Advantages of the Ring Core technique:

  • Semi-destructive – enabling repeated residual stress measurements at many different stages in component life;
  • Laboratory or “on-site” measurements;
  • Bi-axial residual stress distribution measured (e.g. σxx, σyy and τxy), including stress gradients;
  • Capable of accurately measuring high magnitude residual stresses within the first 5mm of depth measured;
  • Applicable to a wide range of materials, both metallic and non metallic;
  • Indifferent to grain structure/texture of the component material;
  • Nominal accuracy: 10MPa – Aluminium, 30MPa – Steel, 15MPa – Titanium;
  • Relatively quick and easy to apply the process;
  • Very price competitive with respect to the depth of measurement made;
  • Trepanning releases 90% of the residual stresses around the strain gauge, giving more responsive strain profiles, higher strain to noise ratios and hence increased accuracy over ICHD;
  • Not sensitive to eccentricity between the SGR and trepanned annulus.

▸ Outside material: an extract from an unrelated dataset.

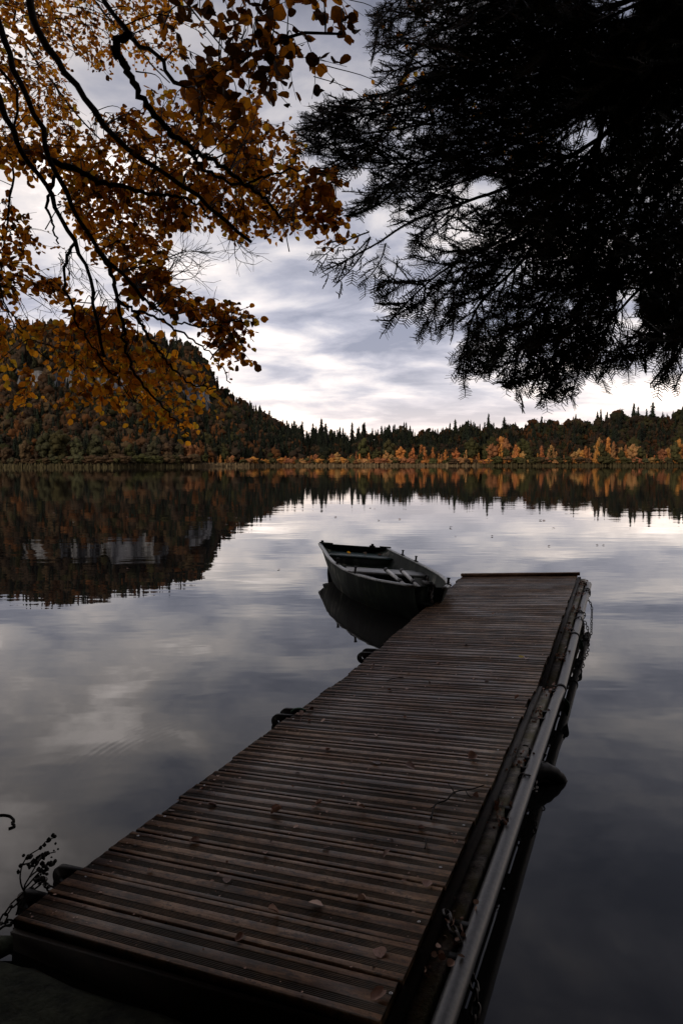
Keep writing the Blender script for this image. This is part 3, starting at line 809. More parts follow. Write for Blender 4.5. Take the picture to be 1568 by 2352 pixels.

Disadvantages of the Ring Core Technique:

  • Semi-destructive – the resultant hole might need to be re-filled or a mock-up be provided;
  • Depth of measurement usually limited to 5mm, however up to 25mm can be measured with core removal, although is more difficult to apply and analyse;
  • σzz is not measurable;
  • A moderately flat surface for attaching the SGR is required, so application on complex shaped components is limited;
  • Strain gauges used are susceptible to noise and require surface preparation;
  • Heavily reliant on good strain response curves;
  • Inaccuracies due to stresses being relieved at depths, but strains measured at the surface.

References and Further Reading:

  1. Ajovalasit, A., Petrucci, G., Zucarello, B. “Determination of Nonuniform Residual Stresses Using the Ring-Core Method”, Journal of Engineering Materials and Technology, Volume 118, Issue 2, pp 224-228, 1996.
  2. Zuccarello, B. “Optimization of depth increment distribution in the ring-core method”, Journal of Strain Analysis for Engineering Design, Volume 31, Number 4, pp 251-258, 1996.